Task to complete:
Reproduce the listing verbatim.

Material:
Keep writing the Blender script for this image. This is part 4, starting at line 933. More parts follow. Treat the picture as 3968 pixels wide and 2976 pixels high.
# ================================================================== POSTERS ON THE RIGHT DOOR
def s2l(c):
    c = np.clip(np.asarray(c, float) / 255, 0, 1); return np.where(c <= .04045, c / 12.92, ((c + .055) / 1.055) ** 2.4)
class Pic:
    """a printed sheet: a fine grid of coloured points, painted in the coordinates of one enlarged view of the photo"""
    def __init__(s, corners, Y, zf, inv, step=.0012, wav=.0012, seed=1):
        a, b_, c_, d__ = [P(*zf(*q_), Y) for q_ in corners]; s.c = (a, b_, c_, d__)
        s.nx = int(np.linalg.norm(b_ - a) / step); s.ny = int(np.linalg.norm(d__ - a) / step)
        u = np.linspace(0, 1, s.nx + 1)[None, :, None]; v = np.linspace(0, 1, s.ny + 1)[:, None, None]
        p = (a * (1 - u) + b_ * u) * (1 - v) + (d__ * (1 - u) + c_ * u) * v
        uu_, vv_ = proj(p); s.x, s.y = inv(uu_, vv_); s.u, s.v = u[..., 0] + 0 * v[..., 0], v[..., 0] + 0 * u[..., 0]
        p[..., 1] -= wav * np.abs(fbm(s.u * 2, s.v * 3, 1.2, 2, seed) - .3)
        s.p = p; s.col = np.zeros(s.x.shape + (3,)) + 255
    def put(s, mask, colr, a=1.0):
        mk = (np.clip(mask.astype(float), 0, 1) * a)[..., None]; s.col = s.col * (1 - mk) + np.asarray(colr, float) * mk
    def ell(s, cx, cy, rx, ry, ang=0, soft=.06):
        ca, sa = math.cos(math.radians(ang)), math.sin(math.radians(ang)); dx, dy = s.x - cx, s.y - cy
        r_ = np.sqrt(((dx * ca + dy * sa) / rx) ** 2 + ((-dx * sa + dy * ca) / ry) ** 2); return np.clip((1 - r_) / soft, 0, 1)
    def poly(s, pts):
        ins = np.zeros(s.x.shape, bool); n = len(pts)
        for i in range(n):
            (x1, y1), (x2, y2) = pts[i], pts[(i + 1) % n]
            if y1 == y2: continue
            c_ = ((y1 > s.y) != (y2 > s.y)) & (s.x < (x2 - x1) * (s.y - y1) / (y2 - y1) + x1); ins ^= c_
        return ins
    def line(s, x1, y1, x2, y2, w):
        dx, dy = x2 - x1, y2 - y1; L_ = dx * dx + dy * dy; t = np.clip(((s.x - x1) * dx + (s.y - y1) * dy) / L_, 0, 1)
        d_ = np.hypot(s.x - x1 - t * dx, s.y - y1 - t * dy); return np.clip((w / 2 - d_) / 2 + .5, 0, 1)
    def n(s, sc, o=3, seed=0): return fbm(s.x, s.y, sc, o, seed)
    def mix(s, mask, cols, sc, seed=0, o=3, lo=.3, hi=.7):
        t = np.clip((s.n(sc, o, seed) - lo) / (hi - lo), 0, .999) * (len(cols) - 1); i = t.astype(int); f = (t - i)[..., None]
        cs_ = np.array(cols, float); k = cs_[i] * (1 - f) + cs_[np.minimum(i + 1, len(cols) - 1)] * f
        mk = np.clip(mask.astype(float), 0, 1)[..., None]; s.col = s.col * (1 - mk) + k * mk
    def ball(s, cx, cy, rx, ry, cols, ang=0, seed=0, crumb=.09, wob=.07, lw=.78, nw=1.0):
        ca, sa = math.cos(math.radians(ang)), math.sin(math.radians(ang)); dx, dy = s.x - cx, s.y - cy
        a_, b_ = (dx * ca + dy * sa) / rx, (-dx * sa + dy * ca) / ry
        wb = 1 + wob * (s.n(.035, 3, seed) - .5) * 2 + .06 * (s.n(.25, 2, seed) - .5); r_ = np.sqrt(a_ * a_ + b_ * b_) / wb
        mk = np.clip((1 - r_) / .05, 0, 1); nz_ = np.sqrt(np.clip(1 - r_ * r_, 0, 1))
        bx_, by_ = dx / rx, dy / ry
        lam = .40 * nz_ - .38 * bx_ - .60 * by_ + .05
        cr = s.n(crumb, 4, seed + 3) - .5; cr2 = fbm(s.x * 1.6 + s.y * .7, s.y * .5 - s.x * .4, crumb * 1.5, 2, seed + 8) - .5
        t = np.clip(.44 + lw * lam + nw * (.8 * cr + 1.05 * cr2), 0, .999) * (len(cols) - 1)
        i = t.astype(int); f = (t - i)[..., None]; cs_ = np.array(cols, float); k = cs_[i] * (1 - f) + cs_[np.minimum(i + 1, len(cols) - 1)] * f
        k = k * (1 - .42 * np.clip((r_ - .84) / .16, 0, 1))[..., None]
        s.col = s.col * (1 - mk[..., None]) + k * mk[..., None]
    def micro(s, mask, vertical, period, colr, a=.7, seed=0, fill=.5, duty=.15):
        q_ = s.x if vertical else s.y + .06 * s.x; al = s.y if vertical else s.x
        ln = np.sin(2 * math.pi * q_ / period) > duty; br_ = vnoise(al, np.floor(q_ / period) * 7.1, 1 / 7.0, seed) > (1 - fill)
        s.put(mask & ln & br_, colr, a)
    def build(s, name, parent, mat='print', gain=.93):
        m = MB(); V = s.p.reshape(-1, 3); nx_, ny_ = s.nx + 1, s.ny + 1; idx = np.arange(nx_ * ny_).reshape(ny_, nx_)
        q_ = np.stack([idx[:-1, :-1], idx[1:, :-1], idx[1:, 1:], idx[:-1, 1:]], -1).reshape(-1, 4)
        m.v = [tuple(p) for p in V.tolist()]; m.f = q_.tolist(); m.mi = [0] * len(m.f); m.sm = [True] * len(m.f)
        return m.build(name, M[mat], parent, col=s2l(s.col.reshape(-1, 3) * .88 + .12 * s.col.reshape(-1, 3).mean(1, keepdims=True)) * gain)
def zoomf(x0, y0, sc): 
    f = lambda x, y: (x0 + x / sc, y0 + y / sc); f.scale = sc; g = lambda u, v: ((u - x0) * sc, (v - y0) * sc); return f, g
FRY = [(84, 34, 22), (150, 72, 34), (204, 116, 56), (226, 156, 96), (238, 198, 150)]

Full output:
Keep writing the Blender script for this image. This is part 4, starting at line 933. More parts follow. Treat the picture as 3968 pixels wide and 2976 pixels high.
# ================================================================== POSTERS ON THE RIGHT DOOR
def s2l(c):
    c = np.clip(np.asarray(c, float) / 255, 0, 1); return np.where(c <= .04045, c / 12.92, ((c + .055) / 1.055) ** 2.4)
class Pic:
    """a printed sheet: a fine grid of coloured points, painted in the coordinates of one enlarged view of the photo"""
    def __init__(s, corners, Y, zf, inv, step=.0012, wav=.0012, seed=1):
        a, b_, c_, d__ = [P(*zf(*q_), Y) for q_ in corners]; s.c = (a, b_, c_, d__)
        s.nx = int(np.linalg.norm(b_ - a) / step); s.ny = int(np.linalg.norm(d__ - a) / step)
        u = np.linspace(0, 1, s.nx + 1)[None, :, None]; v = np.linspace(0, 1, s.ny + 1)[:, None, None]
        p = (a * (1 - u) + b_ * u) * (1 - v) + (d__ * (1 - u) + c_ * u) * v
        uu_, vv_ = proj(p); s.x, s.y = inv(uu_, vv_); s.u, s.v = u[..., 0] + 0 * v[..., 0], v[..., 0] + 0 * u[..., 0]
        p[..., 1] -= wav * np.abs(fbm(s.u * 2, s.v * 3, 1.2, 2, seed) - .3)
        s.p = p; s.col = np.zeros(s.x.shape + (3,)) + 255
    def put(s, mask, colr, a=1.0):
        mk = (np.clip(mask.astype(float), 0, 1) * a)[..., None]; s.col = s.col * (1 - mk) + np.asarray(colr, float) * mk
    def ell(s, cx, cy, rx, ry, ang=0, soft=.06):
        ca, sa = math.cos(math.radians(ang)), math.sin(math.radians(ang)); dx, dy = s.x - cx, s.y - cy
        r_ = np.sqrt(((dx * ca + dy * sa) / rx) ** 2 + ((-dx * sa + dy * ca) / ry) ** 2); return np.clip((1 - r_) / soft, 0, 1)
    def poly(s, pts):
        ins = np.zeros(s.x.shape, bool); n = len(pts)
        for i in range(n):
            (x1, y1), (x2, y2) = pts[i], pts[(i + 1) % n]
            if y1 == y2: continue
            c_ = ((y1 > s.y) != (y2 > s.y)) & (s.x < (x2 - x1) * (s.y - y1) / (y2 - y1) + x1); ins ^= c_
        return ins
    def line(s, x1, y1, x2, y2, w):
        dx, dy = x2 - x1, y2 - y1; L_ = dx * dx + dy * dy; t = np.clip(((s.x - x1) * dx + (s.y - y1) * dy) / L_, 0, 1)
        d_ = np.hypot(s.x - x1 - t * dx, s.y - y1 - t * dy); return np.clip((w / 2 - d_) / 2 + .5, 0, 1)
    def n(s, sc, o=3, seed=0): return fbm(s.x, s.y, sc, o, seed)
    def mix(s, mask, cols, sc, seed=0, o=3, lo=.3, hi=.7):
        t = np.clip((s.n(sc, o, seed) - lo) / (hi - lo), 0, .999) * (len(cols) - 1); i = t.astype(int); f = (t - i)[..., None]
        cs_ = np.array(cols, float); k = cs_[i] * (1 - f) + cs_[np.minimum(i + 1, len(cols) - 1)] * f
        mk = np.clip(mask.astype(float), 0, 1)[..., None]; s.col = s.col * (1 - mk) + k * mk
    def ball(s, cx, cy, rx, ry, cols, ang=0, seed=0, crumb=.09, wob=.07, lw=.78, nw=1.0):
        ca, sa = math.cos(math.radians(ang)), math.sin(math.radians(ang)); dx, dy = s.x - cx, s.y - cy
        a_, b_ = (dx * ca + dy * sa) / rx, (-dx * sa + dy * ca) / ry
        wb = 1 + wob * (s.n(.035, 3, seed) - .5) * 2 + .06 * (s.n(.25, 2, seed) - .5); r_ = np.sqrt(a_ * a_ + b_ * b_) / wb
        mk = np.clip((1 - r_) / .05, 0, 1); nz_ = np.sqrt(np.clip(1 - r_ * r_, 0, 1))
        bx_, by_ = dx / rx, dy / ry
        lam = .40 * nz_ - .38 * bx_ - .60 * by_ + .05
        cr = s.n(crumb, 4, seed + 3) - .5; cr2 = fbm(s.x * 1.6 + s.y * .7, s.y * .5 - s.x * .4, crumb * 1.5, 2, seed + 8) - .5
        t = np.clip(.44 + lw * lam + nw * (.8 * cr + 1.05 * cr2), 0, .999) * (len(cols) - 1)
        i = t.astype(int); f = (t - i)[..., None]; cs_ = np.array(cols, float); k = cs_[i] * (1 - f) + cs_[np.minimum(i + 1, len(cols) - 1)] * f
        k = k * (1 - .42 * np.clip((r_ - .84) / .16, 0, 1))[..., None]
        s.col = s.col * (1 - mk[..., None]) + k * mk[..., None]
    def micro(s, mask, vertical, period, colr, a=.7, seed=0, fill=.5, duty=.15):
        q_ = s.x if vertical else s.y + .06 * s.x; al = s.y if vertical else s.x
        ln = np.sin(2 * math.pi * q_ / period) > duty; br_ = vnoise(al, np.floor(q_ / period) * 7.1, 1 / 7.0, seed) > (1 - fill)
        s.put(mask & ln & br_, colr, a)
    def build(s, name, parent, mat='print', gain=.93):
        m = MB(); V = s.p.reshape(-1, 3); nx_, ny_ = s.nx + 1, s.ny + 1; idx = np.arange(nx_ * ny_).reshape(ny_, nx_)
        q_ = np.stack([idx[:-1, :-1], idx[1:, :-1], idx[1:, 1:], idx[:-1, 1:]], -1).reshape(-1, 4)
        m.v = [tuple(p) for p in V.tolist()]; m.f = q_.tolist(); m.mi = [0] * len(m.f); m.sm = [True] * len(m.f)
        return m.build(name, M[mat], parent, col=s2l(s.col.reshape(-1, 3) * .88 + .12 * s.col.reshape(-1, 3).mean(1, keepdims=True)) * gain)
def zoomf(x0, y0, sc): 
    f = lambda x, y: (x0 + x / sc, y0 + y / sc); f.scale = sc; g = lambda u, v: ((u - x0) * sc, (v - y0) * sc); return f, g
FRY = [(84, 34, 22), (150, 72, 34), (204, 116, 56), (226, 156, 96), (238, 198, 150)]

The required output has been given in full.